An Australian Navy ship has seized a huge cache of weapons near Oman’s coast from a fishing vessel bound for Somalia, the navy said on Monday, exposing a possible violation of a United Nations Security Council (UNSC) arms embargo against Somalia.

The UN has a decade-long arms embargo in place against the terrorism riddled country, which has experienced conflict since a civil war broke out in 1991.

The Australian navy, which patrols waters around the Indian Ocean as part of an international maritime force, said it had seized nearly 2,000 AK-47 rifles, 100 rocket-propelled grenade launchers, 49 PKM machine guns, 39 PKM spare barrels and 20 mortar tubes from the fishing vessel.

“The weapons were seized under United Nations sanctions, which authorise interdiction on the high seas of illicit weapons destined for Somalia,” the navy said in a statement.

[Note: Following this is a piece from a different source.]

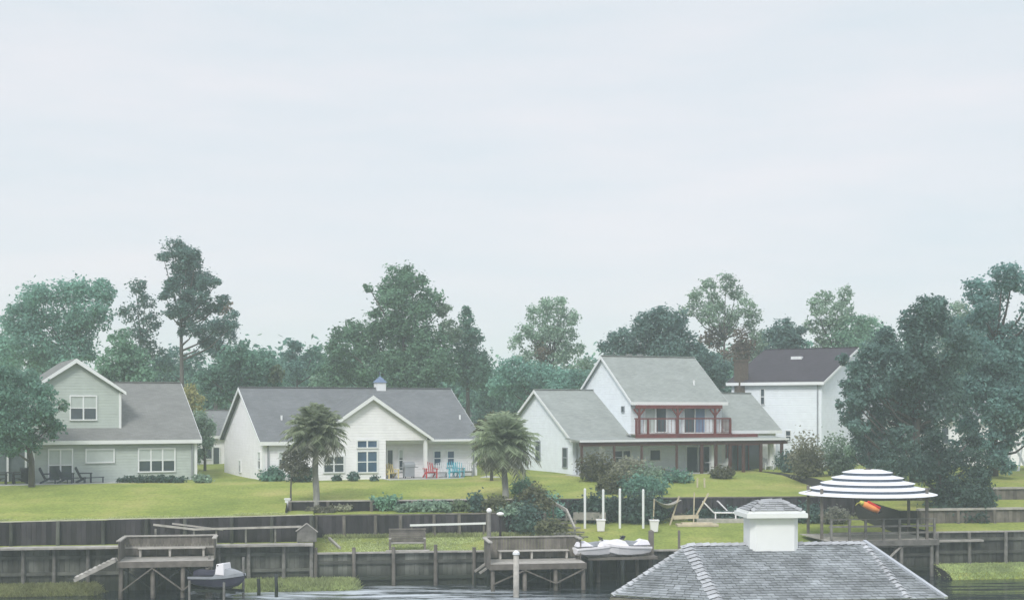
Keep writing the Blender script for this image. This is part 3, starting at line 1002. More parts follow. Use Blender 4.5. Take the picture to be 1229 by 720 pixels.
# balcony
BYF = -1.35
b0, b1, b2 = h4.lx(763, BYF), h4.lx(877, BYF), h4.lx(909, BYF)
zb_ = 2.86
k = MB()
k.box(b0, BYF, zb_ - .05, b1, -.003, zb_)
bal = h4.part(k, 'balcony', M_PLANK)
k = MB()
k.box(b0 - .04, BYF - .06, zb_ - .36, b1 + .1, BYF - .003, zb_ + .01)
k.build('rim_board', M_REDBROWN, bal)
k = MB()
k.box(b1 + .11, BYF - .05, zb_ - .34, b2, BYF + .3, zb_ - .05)
k.build('ledge', M_REDBROWN, bal)
rpx = (764, 778, 812.5, 858, 876.5)
for ppx in rpx:
    xx = h4.lx(ppx, BYF + .05)
    k = MB()
    k.box(xx - .075, BYF + .003, zb_ + .002, xx + .075, BYF + .13, zb_ + 1.05)
    k.build('rail_post', M_REDBROWN, bal)
k = MB()
k.box(b0 - .02, BYF - .01, zb_ + 1.052, b1 + .03, BYF + .15, zb_ + 1.15)
k.build('top_rail', M_REDBROWN, bal)
k = MB()
for i in range(28):
    xx = b0 + .08 + (b1 - b0 - .16) * i / 27
    k.box(xx - .008, BYF + .045, zb_ + .1, xx + .008, BYF + .07, zb_ + 1.05)
k.box(b0, BYF + .03, zb_ + .08, b1, BYF + .085, zb_ + .1)
k.build('balusters', M_REDBROWN, bal)
k = MB()
k.box(b1 - .02, BYF + .12, zb_ + 1.05, b1 + .05, -.01, zb_ + 1.11)
for i in range(9):
    yy = BYF + .2 + i * .13
    k.box(b1 - .005, yy, zb_, b1 + .02, yy + .02, zb_ + 1.05)
k.build('side_rail', M_REDBROWN, bal)
bp0, bp1 = h4.lx(763, -.5), h4.lx(866, -.5)
zt_ = 5.42 - .5 * .75
k = MB()
k.box(bp0, -.62, zt_ - .36, bp1, -.44, zt_ - .1)
k.build('beam', M_REDBROWN, bal)
for ppx in (767, 813, 858):
    xx = h4.lx(ppx, -.5)
    k = MB()
    k.box(xx - .07, -.6, zb_ + .003, xx + .07, -.46, zt_ - .365)
    for sg in (-1, 1):
        k.beam((xx + sg * .06, -.53, zt_ - .85), (xx + sg * .45, -.53, zt_ - .4), .09)
    k.build('roof_post', M_REDBROWN, bal)
h4.win(774, 487, 799.5, 518.5, 2, 1, off=0, name='sliding_door', glass=M_BLIND)
dd = h4.win(787, 488.5, 799, 518, 1, 1, off=-.03, name='sliding_door', glass=M_GLASS, frame=M_WHITE)
h4.win(821, 487, 833, 518.5, 1, 1, off=0, name='sliding_door', glass=M_GLASS, frame=M_WHITE)
h4.win(834.5, 487, 845.5, 518.5, 1, 1, off=0, name='sliding_door', glass=M_CURTAIN, frame=M_WHITE)
k = MB()
yy = 1.2
xx = h4.lx(833, yy)
zz = 5.42 + 3.08 / 4.1 * yy
k.tube([(xx, yy, zz), (xx, yy, zz + .5)], .08, 8)
h4.part(k, 'roof_vent', M_WHITE)
for ppx in (755, 768):
    xx = h4.lx(ppx, 4.1)
    k = MB()
    k.box(xx - .2, 3.95, 8.6, xx + .2, 4.25, 8.82)
    h4.part(k, 'ridge_vent', M_ROOF_GREY)

# ---- dark-roofed house behind at the right
h5 = House('tall_white_house', 'tall plain white house with dark plum roof, half hidden by the big dark trees', 878, 0, -35, base=4.3, Y=108.4)
w5 = h5.lx(986)
h5.body(0, w5, 0, 14, 6.65, 9.4, M_SIDING_BLUEWHITE)
h5.roof(0, w5, 0, 14, 6.65, 9.4, M_ROOF_PLUM, ov=.35, ov_end=.3)
h5.win(913.5, 467, 917.5, 485, 1, 2, off=0, fw=.06)
h5.win(943.5, 517, 949, 529, 1, 2, off=0, fw=.06)
k = MB()
for ppx, ppy in ((960, 425), (952, 432), (956, 428.5)):
    yy = 4.8
    xx = h5.lx(ppx, yy)
    zz = 6.65 + 2.75 / 7 * yy
    k.box(xx - .1, yy - .25, zz, xx + .25, yy + .1, zz + .3)
h5.part(k, 'roof_vent', M_WHITE)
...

In 2013, the UNSC eased some of the embargo restrictions, allowing the Western-backed government in Mogadishu to buy light weapons to bolster its armed forces battle against al-Shabaab insurgents.

The Australian Navy did not indicate who was the intended recipient of the weapons, which were found hidden under fishing nets. As well as al Shabaab, some regional states in Somalia operate and equip their own militias without the approval of the central government.